With that much lain in obscurity, we’re all but driven to conclude, as many already have, that the Turing test is a general epistemic framework, the basic tenets of which are on firm ground, and as such valid for all time; but the context of its application is set to change and adapt to continued progress in the field of A.I., simply based on the fact that there’s still much to be discovered about human cognition. Much remains to be understood about humanity. On the contrary, I believe A.I. is to be instrumental to that understanding. Essential, that is, whether to the task of mapping the human mind, synthesizing the various departments of human knowledge, unifying different theories of physics, or finding the perfect economic model. None of these are possible without A.I., given the mass of information there is, the population size, and industry.


This is where a theory of everything would be relevant, as it’s what’s going to help catapult artificial intelligence to artificial general intelligence. And what might seem a bold statement, an AGI is nothing but an A.I. system running a theory-of-everything-based neural network architecture. It’s here where the parts of the human mind that we said lay in obscurity will be illuminated, because if there’s one aspect that truly sets humans apart from the animal kingdom, it’s the ‘form’ of our intelligence. This is readily seen in the world. We see how it has this strange ability to tap into any field and glean from it what it wants. It can abstract and extract things and place them where they don’t originally belong.

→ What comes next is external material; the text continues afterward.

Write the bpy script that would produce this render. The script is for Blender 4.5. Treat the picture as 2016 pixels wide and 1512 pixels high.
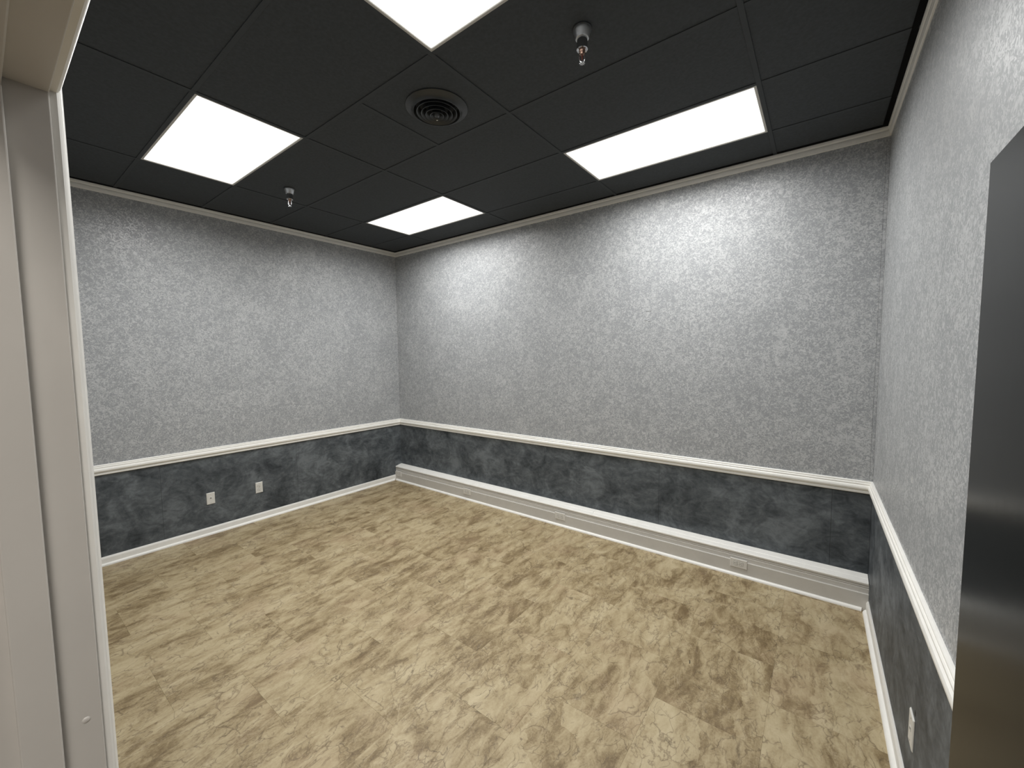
import bpy, bmesh, math, random
from mathutils import Vector, Matrix

for o in list(bpy.data.objects):
    bpy.data.objects.remove(o, do_unlink=True)
S = bpy.context.scene
COL = S.collection
random.seed(7)

# ------------------------------------------------------------------ camera
CAM = Vector((1.5366, -3.6453, 1.7484))
YAW, PITCH, ROLL, FPX = -0.6489, 0.0701, -0.0104, 802.3784
_f = Vector((math.sin(YAW) * math.cos(PITCH), math.cos(YAW) * math.cos(PITCH), -math.sin(PITCH)))
_r = Vector((math.cos(YAW), -math.sin(YAW), 0))
_u = _r.cross(_f)
_c, _s = math.cos(ROLL), math.sin(ROLL)
_r, _u = _c * _r + _s * _u, -_s * _r + _c * _u
cd = bpy.data.cameras.new('camera')
cd.sensor_fit = 'HORIZONTAL'
cd.sensor_width = 36.0
cd.lens = FPX / 2016 * 36.0
cd.clip_start = 0.02
cam = bpy.data.objects.new('camera', cd)
COL.objects.link(cam)
m = Matrix((( _r.x, _u.x, -_f.x, CAM.x), (_r.y, _u.y, -_f.y, CAM.y), (_r.z, _u.z, -_f.z, CAM.z), (0, 0, 0, 1)))
cam.matrix_world = m
S.camera = cam

# ------------------------------------------------------------------ world, exposure, lamp settings
w = bpy.data.worlds.new('world')
S.world = w
w.use_nodes = True
w.node_tree.nodes['Background'].inputs[0].default_value = (1.0, 0.955, 0.93, 1)
w.node_tree.nodes['Background'].inputs[1].default_value = 0.05
S.view_settings.view_transform = 'Standard'
S.view_settings.look = 'None'
S.view_settings.exposure = 0.0
S.view_settings.gamma = 1.0
S.view_settings.use_curve_mapping = False
LAMP_W = 29.0            # watts for each ceiling fixture
LAMP_SPREAD = math.radians(164)
LENS_GLOW = 1.7
HALL_W = 28.0
LAMP_COL = (1.0, 1.0, 0.985)

# ------------------------------------------------------------------ room measures (metres)
H = 3.187                       # ceiling
XL, XR = -3.2474, 1.8451        # side walls at the back wall
SL, SR = -0.0084, 0.0097        # drift of side walls per metre towards the door
YF = -3.575                     # face of the front wall
RAIL_Z0, RAIL_H = 0.777, 0.088
XJ, ZH = 0.835, 2.048           # left jamb face, door head
XD = 1.738                      # open door face
MX = [-2.4385, -1.2195, 0.0, 1.219]
LY = [-0.4028 - 0.6088 * k for k in range(6)]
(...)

Passing the Turing test, I believe, would be a question of how far an A.I. system could perform this. And perhaps the real test would be to what extent could an A.I. system teach us about ourselves—that perhaps there are things which we can contemplate but not quite calculate, and things we can calculate but can’t quite contemplate. And that’s what A.I. will help us do. Perhaps the solution to every scientific problem is out there, but acquiring them requires us to look where we usually don’t and won’t think to look. But an undogmatic and unassuming A.I., it would be far more unhinged than we could ever be.